The few oil-fired plants shut with the end of cheap oil from Moscow, partially reopening since Kedo (Korean Peninsula Energy Development Organization) started supplying half a million
tons per year. Shortage of cash restricts getting spare parts for
Soviet-built power stations - not all of which Pyongyang ever fully paid for. Comradeship is also in short supply along the Yalu these days. One plant at Supung only produces a third of its 700,000kW capacity - and China takes 90 percent of that, as North Korea for years has put no money into renovations.
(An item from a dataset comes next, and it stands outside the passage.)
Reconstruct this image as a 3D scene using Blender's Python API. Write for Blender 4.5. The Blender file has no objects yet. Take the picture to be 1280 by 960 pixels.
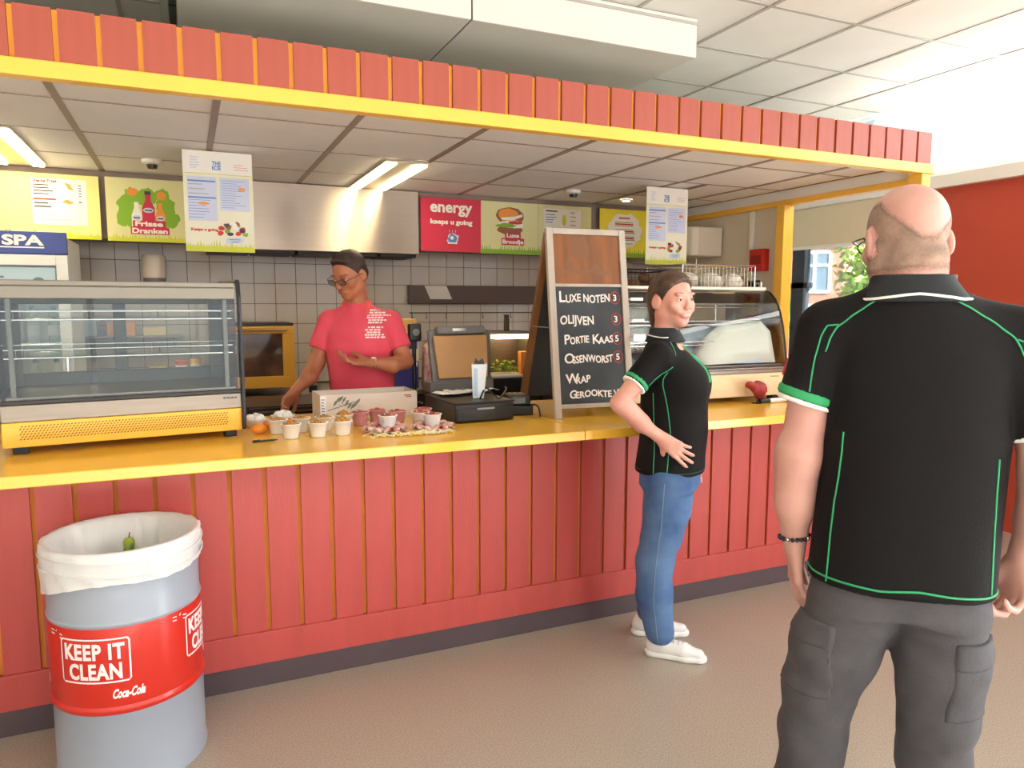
import bpy, bmesh, math, random
import numpy as np
from math import pi, sin, cos, radians
from mathutils import Vector, Matrix
from mathutils.bvhtree import BVHTree

random.seed(7)
rng = np.random.RandomState(7)
SC = bpy.context.scene
COL = SC.collection

# ------------------------------------------------------------------ camera
cam_d = bpy.data.cameras.new('camera')
cam = bpy.data.objects.new('camera', cam_d)
COL.objects.link(cam)
cam_d.sensor_width = 36.0
cam_d.lens = 909.0 / 1280.0 * 36.0
cam_d.clip_start = 0.05
cam_d.clip_end = 200
cam.location = (0, 0, 1.6)
cam.rotation_euler = (Matrix.Rotation(radians(-24.03), 3, 'Z') @ Matrix.Rotation(radians(90 - 6.295), 3, 'X')
                      @ Matrix.Rotation(radians(0.11), 3, 'Z')).to_euler()
SC.camera = cam

# ------------------------------------------------------------------ view and world
SC.view_settings.view_transform = 'Standard'
SC.view_settings.look = 'None'
SC.view_settings.gamma = 1.0
SC.view_settings.use_curve_mapping = False
SC.view_settings.exposure = -0.08
W = bpy.data.worlds.new('sky')
SC.world = W
W.use_nodes = True
_n = W.node_tree.nodes
_l = W.node_tree.links
_bg = _n['Background']
_bg.inputs['Strength'].default_value = 2.6
_tc = _n.new('ShaderNodeTexCoord')
_sx = _n.new('ShaderNodeSeparateXYZ')
_cr = _n.new('ShaderNodeValToRGB')
_l.new(_tc.outputs['Generated'], _sx.inputs[0])
_l.new(_sx.outputs['Z'], _cr.inputs[0])
_cr.color_ramp.elements[0].position = 0.0
_cr.color_ramp.elements[0].color = (0.80, 0.84, 0.88, 1)
_cr.color_ramp.elements[1].position = 0.6
_cr.color_ramp.elements[1].color = (0.62, 0.76, 1.0, 1)
_l.new(_cr.outputs[0], _bg.inputs['Color'])

# ------------------------------------------------------------------ daylight through the window openings, and an added upward fill
def area(name, loc, rot, sx, sy, power, color=(1, 1, 1)):
    d = bpy.data.lights.new(name, 'AREA')
    d.shape = 'RECTANGLE'
    d.size = sx
    d.size_y = sy
    d.energy = power
    d.color = color
    o = bpy.data.objects.new(name, d)
    COL.objects.link(o)
    o.location = loc
    o.rotation_euler = rot
    return o

area('daylight_clerestory', (5.34, 0.8, 2.86), (0, radians(78), 0), 0.5, 6.6, 150, (1.0, 0.99, 0.97))
area('daylight_front_windows', (0.6, -4.3, 1.75), (radians(-90), 0, 0), 7.6, 1.9, 240, (1.0, 0.99, 0.975))
area('added_up_fill', (0.6, -4.25, 1.1), (radians(-130), 0, 0), 7.6, 1.0, 580, (1.0, 0.99, 0.97))  # added fill lamp tilted upwards, meant to brighten the ceilings
area('daylight_glass_doors', (5.32, -1.8, 1.2), (0, radians(105), 0), 2.2, 3.4, 300, (0.97, 0.99, 1.0))
sun_d = bpy.data.lights.new('sun', 'SUN')
sun_d.energy = 85
sun_d.angle = radians(1.0)
sun_d.color = (1.0, 0.98, 0.94)
sun = bpy.data.objects.new('sun', sun_d)
COL.objects.link(sun)
sun.rotation_euler = (radians(52), 0, radians(8))   # shines in through the windows behind the viewpoint

# ------------------------------------------------------------------ helpers: materials
def lin(c):
    r = []
    for v in c[:3]:
        v = v / 255.0
        r.append(v / 12.92 if v <= 0.04045 else ((v + 0.055) / 1.055) ** 2.4)
    return (r[0], r[1], r[2], 1.0)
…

As Lenin might have put it, what is to be done? Typically, North Korea has been organizing mass campaigns to build more power stations, with a shift back to hydropower. Most of these schemes are small-scale and local, but officials in Pyongyang have sounded a skeptical note as to how much use this is for factory as opposed to household purposes. Bigger projects are also in the works, like the Anbyon dam whose completion was announced on October 8.
Yet the absence of any figures for new generating capacity makes one wonder if much of this activity is just to keep the masses and the army occupied.
The recent inter-Korean thaw offers a new source of badly needed help - which at recent meetings the North has privately but explicitly asked for, from the Southern government and private firms. In fact this is already under way, in the form of the two light water reactors (LWRs) being built at Kumho on the east coast by Kedo, the consortium formed to implement the 1994 Agreed Framework with the US which defused the then nuclear crisis. Yet the LWRs will not be ready till 2007, and the Northern grid as it stands is not ready to handle them. Critics of nuclear power, which is predominant in the South, advocate exploring wind, solar and tidal sources. Another option is for Seoul to supply coal or
gas to North Korea's existing power plants, warts and all.
But the obvious way to make an immediate impact is to reverse the pre-1947 picture - and pipe power north. With roads and railways now being relinked, why not electricity? It's hard to see how Hyundai's planned new mammoth industrial zone, just across the border in Kaesong, will function otherwise. Kepco, South Korea's monopoly supplier and main generator, has had a team ready to head north since last March. Even this is not straightforward, due to differences in voltage and quality - and
much will go to waste unless the Northern grid is upgraded. Seoul is reportedly in touch with former East German engineers who once worked in North Korea. One way or another, it will take South Korean resources to switch the Northern lights back on and power Pyongyang's recovery.